Direction – Below is some material; transcribe all of it exactly.

Supplied data –
****************************************

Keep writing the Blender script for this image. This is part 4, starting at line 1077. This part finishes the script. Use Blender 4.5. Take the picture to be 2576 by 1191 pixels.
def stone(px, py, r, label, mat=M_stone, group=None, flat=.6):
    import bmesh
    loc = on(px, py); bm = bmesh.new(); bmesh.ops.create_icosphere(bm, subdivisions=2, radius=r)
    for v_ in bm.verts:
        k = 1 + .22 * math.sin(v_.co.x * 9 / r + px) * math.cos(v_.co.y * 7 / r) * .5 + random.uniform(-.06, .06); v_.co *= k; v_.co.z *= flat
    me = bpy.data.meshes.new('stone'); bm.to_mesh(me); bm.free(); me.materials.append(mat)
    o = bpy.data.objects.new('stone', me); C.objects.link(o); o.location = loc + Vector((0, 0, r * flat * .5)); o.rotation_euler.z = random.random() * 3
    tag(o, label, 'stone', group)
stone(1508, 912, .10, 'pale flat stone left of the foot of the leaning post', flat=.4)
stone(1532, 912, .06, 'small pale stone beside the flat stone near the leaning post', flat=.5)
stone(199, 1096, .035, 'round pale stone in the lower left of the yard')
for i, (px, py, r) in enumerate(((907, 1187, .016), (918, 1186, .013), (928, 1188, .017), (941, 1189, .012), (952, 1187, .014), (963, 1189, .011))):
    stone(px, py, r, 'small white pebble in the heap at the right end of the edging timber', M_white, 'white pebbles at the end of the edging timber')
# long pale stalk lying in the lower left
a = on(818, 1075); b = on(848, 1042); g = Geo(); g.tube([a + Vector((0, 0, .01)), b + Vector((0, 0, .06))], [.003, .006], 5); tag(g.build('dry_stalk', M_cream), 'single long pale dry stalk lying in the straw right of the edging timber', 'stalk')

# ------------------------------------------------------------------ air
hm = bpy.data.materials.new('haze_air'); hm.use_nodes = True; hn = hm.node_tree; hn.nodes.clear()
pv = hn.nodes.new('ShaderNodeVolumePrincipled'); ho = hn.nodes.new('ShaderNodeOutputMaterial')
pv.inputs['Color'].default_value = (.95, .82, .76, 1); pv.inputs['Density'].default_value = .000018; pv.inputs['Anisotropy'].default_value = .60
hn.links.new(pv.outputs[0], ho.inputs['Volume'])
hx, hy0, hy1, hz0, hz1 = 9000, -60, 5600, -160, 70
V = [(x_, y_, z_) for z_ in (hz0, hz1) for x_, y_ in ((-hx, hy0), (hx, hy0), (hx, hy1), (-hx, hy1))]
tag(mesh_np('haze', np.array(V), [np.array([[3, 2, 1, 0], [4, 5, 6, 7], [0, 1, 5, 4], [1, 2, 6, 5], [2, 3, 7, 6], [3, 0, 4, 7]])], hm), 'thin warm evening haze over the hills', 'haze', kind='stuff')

****************************************

Response for this exercise –
Keep writing the Blender script for this image. This is part 4, starting at line 1077. This part finishes the script. Use Blender 4.5. Take the picture to be 2576 by 1191 pixels.
def stone(px, py, r, label, mat=M_stone, group=None, flat=.6):
    import bmesh
    loc = on(px, py); bm = bmesh.new(); bmesh.ops.create_icosphere(bm, subdivisions=2, radius=r)
    for v_ in bm.verts:
        k = 1 + .22 * math.sin(v_.co.x * 9 / r + px) * math.cos(v_.co.y * 7 / r) * .5 + random.uniform(-.06, .06); v_.co *= k; v_.co.z *= flat
    me = bpy.data.meshes.new('stone'); bm.to_mesh(me); bm.free(); me.materials.append(mat)
    o = bpy.data.objects.new('stone', me); C.objects.link(o); o.location = loc + Vector((0, 0, r * flat * .5)); o.rotation_euler.z = random.random() * 3
    tag(o, label, 'stone', group)
stone(1508, 912, .10, 'pale flat stone left of the foot of the leaning post', flat=.4)
stone(1532, 912, .06, 'small pale stone beside the flat stone near the leaning post', flat=.5)
stone(199, 1096, .035, 'round pale stone in the lower left of the yard')
for i, (px, py, r) in enumerate(((907, 1187, .016), (918, 1186, .013), (928, 1188, .017), (941, 1189, .012), (952, 1187, .014), (963, 1189, .011))):
    stone(px, py, r, 'small white pebble in the heap at the right end of the edging timber', M_white, 'white pebbles at the end of the edging timber')
# long pale stalk lying in the lower left
a = on(818, 1075); b = on(848, 1042); g = Geo(); g.tube([a + Vector((0, 0, .01)), b + Vector((0, 0, .06))], [.003, .006], 5); tag(g.build('dry_stalk', M_cream), 'single long pale dry stalk lying in the straw right of the edging timber', 'stalk')

# ------------------------------------------------------------------ air
hm = bpy.data.materials.new('haze_air'); hm.use_nodes = True; hn = hm.node_tree; hn.nodes.clear()
pv = hn.nodes.new('ShaderNodeVolumePrincipled'); ho = hn.nodes.new('ShaderNodeOutputMaterial')
pv.inputs['Color'].default_value = (.95, .82, .76, 1); pv.inputs['Density'].default_value = .000018; pv.inputs['Anisotropy'].default_value = .60
hn.links.new(pv.outputs[0], ho.inputs['Volume'])
hx, hy0, hy1, hz0, hz1 = 9000, -60, 5600, -160, 70
V = [(x_, y_, z_) for z_ in (hz0, hz1) for x_, y_ in ((-hx, hy0), (hx, hy0), (hx, hy1), (-hx, hy1))]
tag(mesh_np('haze', np.array(V), [np.array([[3, 2, 1, 0], [4, 5, 6, 7], [0, 1, 5, 4], [1, 2, 6, 5], [2, 3, 7, 6], [3, 0, 4, 7]])], hm), 'thin warm evening haze over the hills', 'haze', kind='stuff')